A hundred years later democracy was threatened by the Persians. But they had to confront the genius of Themistocles, an Athenian leader who went out and built a huge fleet rather than an army. However, he turned out to be right; the Persians were blasted off the sea at the battle of Salamis.
Athens, now a naval power, was headed for its golden age. Its ruler at this time, around the middle of the fifth century BC, was Pericles, the most dazzling orator in a city of dazzling orators. He practiced democracy at home, imperialism abroad. It was Pericles who built the Parthenon, the Propylaea, the long walls to Pireaus and many of the temples you'll see on your strolls around the capital. This was quite a time for Athens. While Pericles was building his Parthenon, Aeschylus, Sophocles and Euripides were writing their plays and Socrates and Plato were teaching.
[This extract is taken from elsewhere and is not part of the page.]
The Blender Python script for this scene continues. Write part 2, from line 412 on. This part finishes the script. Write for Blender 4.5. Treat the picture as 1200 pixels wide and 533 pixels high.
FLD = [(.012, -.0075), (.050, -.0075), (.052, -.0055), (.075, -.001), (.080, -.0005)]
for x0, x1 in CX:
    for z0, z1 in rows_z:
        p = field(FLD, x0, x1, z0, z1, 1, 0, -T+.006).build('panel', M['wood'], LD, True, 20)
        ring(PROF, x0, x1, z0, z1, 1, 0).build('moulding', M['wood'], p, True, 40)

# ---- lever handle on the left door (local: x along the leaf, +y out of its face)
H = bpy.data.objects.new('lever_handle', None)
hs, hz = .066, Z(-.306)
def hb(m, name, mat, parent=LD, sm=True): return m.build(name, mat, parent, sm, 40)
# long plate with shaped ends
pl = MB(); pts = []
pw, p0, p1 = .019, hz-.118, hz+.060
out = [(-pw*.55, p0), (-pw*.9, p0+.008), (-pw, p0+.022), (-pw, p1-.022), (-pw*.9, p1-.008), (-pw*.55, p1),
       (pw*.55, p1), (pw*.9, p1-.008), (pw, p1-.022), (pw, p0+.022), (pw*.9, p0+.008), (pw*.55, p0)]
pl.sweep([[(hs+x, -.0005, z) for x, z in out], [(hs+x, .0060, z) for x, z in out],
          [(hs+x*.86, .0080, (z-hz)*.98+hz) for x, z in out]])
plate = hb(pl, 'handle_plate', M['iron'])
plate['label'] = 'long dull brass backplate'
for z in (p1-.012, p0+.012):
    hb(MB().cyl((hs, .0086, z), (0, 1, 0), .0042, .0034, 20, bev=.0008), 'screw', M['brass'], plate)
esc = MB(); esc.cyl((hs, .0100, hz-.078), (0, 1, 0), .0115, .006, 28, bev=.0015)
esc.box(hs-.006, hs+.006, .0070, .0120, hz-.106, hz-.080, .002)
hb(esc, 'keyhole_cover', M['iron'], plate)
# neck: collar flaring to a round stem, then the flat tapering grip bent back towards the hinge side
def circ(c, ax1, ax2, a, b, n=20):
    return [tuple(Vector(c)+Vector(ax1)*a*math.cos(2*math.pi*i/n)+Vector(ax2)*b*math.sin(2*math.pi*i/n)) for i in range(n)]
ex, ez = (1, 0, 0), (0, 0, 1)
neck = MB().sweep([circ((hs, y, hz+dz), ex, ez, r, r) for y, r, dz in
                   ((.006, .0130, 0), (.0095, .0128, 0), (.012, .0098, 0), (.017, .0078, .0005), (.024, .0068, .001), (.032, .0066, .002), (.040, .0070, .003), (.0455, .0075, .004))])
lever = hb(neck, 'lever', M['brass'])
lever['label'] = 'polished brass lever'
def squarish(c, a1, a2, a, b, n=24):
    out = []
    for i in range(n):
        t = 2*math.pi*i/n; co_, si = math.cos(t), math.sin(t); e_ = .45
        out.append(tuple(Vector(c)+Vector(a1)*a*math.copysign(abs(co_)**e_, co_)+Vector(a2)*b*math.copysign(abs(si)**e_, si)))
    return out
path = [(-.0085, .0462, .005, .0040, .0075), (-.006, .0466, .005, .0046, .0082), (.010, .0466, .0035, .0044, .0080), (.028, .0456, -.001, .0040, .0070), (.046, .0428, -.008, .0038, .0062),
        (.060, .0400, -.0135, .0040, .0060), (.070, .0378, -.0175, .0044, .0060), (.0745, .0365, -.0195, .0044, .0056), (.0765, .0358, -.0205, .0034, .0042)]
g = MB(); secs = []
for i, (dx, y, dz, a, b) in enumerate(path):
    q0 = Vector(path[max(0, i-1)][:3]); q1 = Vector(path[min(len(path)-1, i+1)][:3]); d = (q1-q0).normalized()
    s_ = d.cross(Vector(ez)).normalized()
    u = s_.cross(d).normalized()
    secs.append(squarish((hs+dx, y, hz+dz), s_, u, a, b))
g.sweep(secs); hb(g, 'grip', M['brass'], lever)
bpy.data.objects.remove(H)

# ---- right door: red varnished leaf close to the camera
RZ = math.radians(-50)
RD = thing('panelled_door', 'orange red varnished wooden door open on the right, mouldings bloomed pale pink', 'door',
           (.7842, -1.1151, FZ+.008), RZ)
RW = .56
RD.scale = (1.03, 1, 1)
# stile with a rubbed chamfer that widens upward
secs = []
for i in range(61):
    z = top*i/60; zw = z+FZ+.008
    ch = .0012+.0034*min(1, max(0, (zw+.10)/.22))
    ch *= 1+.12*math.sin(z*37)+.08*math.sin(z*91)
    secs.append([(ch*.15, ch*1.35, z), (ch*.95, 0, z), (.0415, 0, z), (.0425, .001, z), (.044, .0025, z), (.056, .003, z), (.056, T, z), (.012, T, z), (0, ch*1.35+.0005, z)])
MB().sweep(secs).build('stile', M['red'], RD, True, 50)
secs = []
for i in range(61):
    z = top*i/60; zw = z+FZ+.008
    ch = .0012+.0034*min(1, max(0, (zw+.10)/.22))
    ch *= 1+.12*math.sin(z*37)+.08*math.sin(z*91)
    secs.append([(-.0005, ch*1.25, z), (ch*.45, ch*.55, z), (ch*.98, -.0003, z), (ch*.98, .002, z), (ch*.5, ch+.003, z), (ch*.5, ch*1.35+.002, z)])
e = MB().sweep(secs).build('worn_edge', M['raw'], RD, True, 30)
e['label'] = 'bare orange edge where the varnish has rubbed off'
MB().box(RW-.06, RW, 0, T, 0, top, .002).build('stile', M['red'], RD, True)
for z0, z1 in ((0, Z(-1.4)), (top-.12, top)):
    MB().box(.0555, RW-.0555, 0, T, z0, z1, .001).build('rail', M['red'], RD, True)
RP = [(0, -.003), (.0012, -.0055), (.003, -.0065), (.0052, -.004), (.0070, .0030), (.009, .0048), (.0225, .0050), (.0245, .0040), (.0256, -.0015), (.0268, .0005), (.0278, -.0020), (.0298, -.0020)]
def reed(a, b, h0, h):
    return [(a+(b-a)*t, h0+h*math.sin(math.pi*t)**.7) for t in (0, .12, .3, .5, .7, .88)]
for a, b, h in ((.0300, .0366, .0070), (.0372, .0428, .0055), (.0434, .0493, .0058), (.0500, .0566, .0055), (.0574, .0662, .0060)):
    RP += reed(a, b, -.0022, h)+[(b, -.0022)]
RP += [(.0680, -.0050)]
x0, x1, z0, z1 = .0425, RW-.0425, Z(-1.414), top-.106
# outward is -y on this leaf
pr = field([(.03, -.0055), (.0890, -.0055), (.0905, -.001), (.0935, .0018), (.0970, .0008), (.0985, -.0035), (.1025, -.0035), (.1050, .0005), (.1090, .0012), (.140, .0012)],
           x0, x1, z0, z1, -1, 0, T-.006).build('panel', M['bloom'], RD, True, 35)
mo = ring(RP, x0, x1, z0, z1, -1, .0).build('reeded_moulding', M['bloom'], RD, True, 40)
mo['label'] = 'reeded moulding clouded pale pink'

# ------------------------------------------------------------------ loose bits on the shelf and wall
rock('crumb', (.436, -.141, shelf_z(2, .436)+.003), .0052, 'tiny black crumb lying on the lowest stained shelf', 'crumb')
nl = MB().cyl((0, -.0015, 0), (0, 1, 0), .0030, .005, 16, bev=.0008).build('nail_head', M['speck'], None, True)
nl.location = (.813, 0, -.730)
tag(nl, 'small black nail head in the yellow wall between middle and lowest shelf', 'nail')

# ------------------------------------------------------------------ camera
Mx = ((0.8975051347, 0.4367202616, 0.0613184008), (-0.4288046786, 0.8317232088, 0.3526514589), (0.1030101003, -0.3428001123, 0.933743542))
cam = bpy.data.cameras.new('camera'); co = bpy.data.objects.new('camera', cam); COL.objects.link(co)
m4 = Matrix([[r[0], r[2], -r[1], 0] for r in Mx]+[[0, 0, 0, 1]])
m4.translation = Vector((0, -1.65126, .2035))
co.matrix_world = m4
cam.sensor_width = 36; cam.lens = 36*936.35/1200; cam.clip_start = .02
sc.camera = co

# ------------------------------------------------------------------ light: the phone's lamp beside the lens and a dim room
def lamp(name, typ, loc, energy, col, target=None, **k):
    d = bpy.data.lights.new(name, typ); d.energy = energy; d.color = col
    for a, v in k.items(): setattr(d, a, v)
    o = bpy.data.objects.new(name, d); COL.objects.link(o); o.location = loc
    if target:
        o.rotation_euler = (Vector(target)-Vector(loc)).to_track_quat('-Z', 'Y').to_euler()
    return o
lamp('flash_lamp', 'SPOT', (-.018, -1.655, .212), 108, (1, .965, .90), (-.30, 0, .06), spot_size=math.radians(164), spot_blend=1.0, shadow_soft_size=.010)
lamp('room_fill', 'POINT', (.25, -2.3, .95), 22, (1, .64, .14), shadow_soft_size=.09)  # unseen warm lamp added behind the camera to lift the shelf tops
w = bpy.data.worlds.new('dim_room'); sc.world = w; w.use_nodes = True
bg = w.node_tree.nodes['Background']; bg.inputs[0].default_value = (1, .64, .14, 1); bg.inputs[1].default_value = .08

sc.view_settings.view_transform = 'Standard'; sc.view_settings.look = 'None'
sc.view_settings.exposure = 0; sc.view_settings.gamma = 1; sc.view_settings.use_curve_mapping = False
Athens was then involved in the Peloponnesian War with Sparta and 27 years of fighting lead to Athens' defeat in 404 BC. But victorious Sparta's influence lasted only 30 years after; it was then superseded by Macedonia, a kingdom in the north of Greece. Philip of Macedon's ambition was to unify all of Greece, restore Greek culture to Macedon, and eliminate Persia as a lingering threat. Next in line in the throne was his first wife's son, Alexander the Great, who had studied under Aristotle. Alexander's death marked the end of the great classical period of Greece-in literature, philosophy and art.
For 500 years, right through the early era of Christianity, Athens was subject to the power of Rome. For most practical purposes the history of classical Greece ends at this point. Tourists come to Athens and Greece mainly to see the remains of the classical ruins, and to relive the days of glory of Pericles and the Athenians. That's what Greece is all about.
Obviously, though, its history continues. For many hundreds of years, Byzantinum was the only civilized part of Europe. Art, especially religious art, flourished, and churches, monasteries and palaces were going up everywhere including the Athens area.
Then the Eastern and Western churches separated; Venetians, Franks and soldiers from other countries in Western Europe formed their crusades and Greece was reduced to an insignificant province, and Athens became a small town. The Parthenon was turned into a Turkish mosque.
For the next 400 years, Greece remained under Turkish rule. In the early 1800s, the Greeks started to muster groups of revolutionaries, and in March 1821, they formally began their struggle for independence marked on March 25 as Greek Independence Day. In 1829 Greece was declared an independent nation.
A number of modern-day conflicts (Balkan and world wars) left Greece at times in other hands, but today the country is a republic with a democratically elected parliament. Regimes may come and go, but the glory that was Greece and Athens remains.